Did you know that girls raised in abusive situations will often marry an abuser when they grow up, and boys will often become abusers, because since that's what they see growing up, that's all they know.

2007-09-28 21:13:35 · answer #1 · answered by Wintergirl 5 · 1 1

He is hitting you, this is domestic violence. Don't put up with that. He is endangering you and your children with his volatile anger. I would separate from him, and tell him you aren't coming back until he gets help for his anger problem. You should go to marriage counseling by your self.


The reason he blows up is because he does not deal with his feelings. He packs them, then when they get over full he explodes. He needs to learn how to deal with his feelings and not put them on the back burner till they boil over. Until he realizes he has a problem he is not going to look for help. You can get him to that point faster, if you leave and don't come back til he gets help.

Domestic violence can be physical abuse or mental abuse or both. Domestic violence if not treated can become fatal real quick. Don't take this situation lightly and don't blame your self for it.

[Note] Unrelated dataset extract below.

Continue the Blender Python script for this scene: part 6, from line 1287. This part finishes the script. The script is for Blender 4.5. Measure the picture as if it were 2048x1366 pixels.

He is the one with the problem, your problem can be putting up with it. Don't put up with it. You and your children are far more valuable than that. He is being a very bad example for your children too. You can stop this. If you have no where to go, find a battered women's shelter. You are a battered woman, he hit your head to the car window and scared you and your children, this is abuse.

2007-09-29 14:05:32 · answer #2 · answered by Sweet Suzy 777! 7 · 0 1

plz, let your sweetheart husband read what you just posted here. You can pretend its a mistake and keep it open on the computer while he's around so he can come across it.

I'm sure something will struck him. He'll understand how deep his crazy behavior is hurting you. Always keep calm like you have.

good luck!

2007-09-29 04:48:26 · answer #3 · answered by Anonymous · 0 1

Please get some help for yourself, a battered women's group or counselor. There is no excuse for hurting you. Your last sentence indicates he blames you. It's not your fault, and you can't make him change, if he doesn't want to.

Your spouse may be depressed, bi-polar or something. He needs to help himself. You can be supportive, but he still needs to deal with whatever the issue is.

2007-09-29 03:58:38 · answer #4 · answered by Winder B 1 · 2 1

Does he tell you how to drive? That was the trigger. He has aggression issues. Probably some kind of stress related thing.

2007-09-29 03:56:20 · answer #5 · answered by Anonymous · 0 1

Get outside help! What if one day he "goes crazy" and bashes your kids heads on something?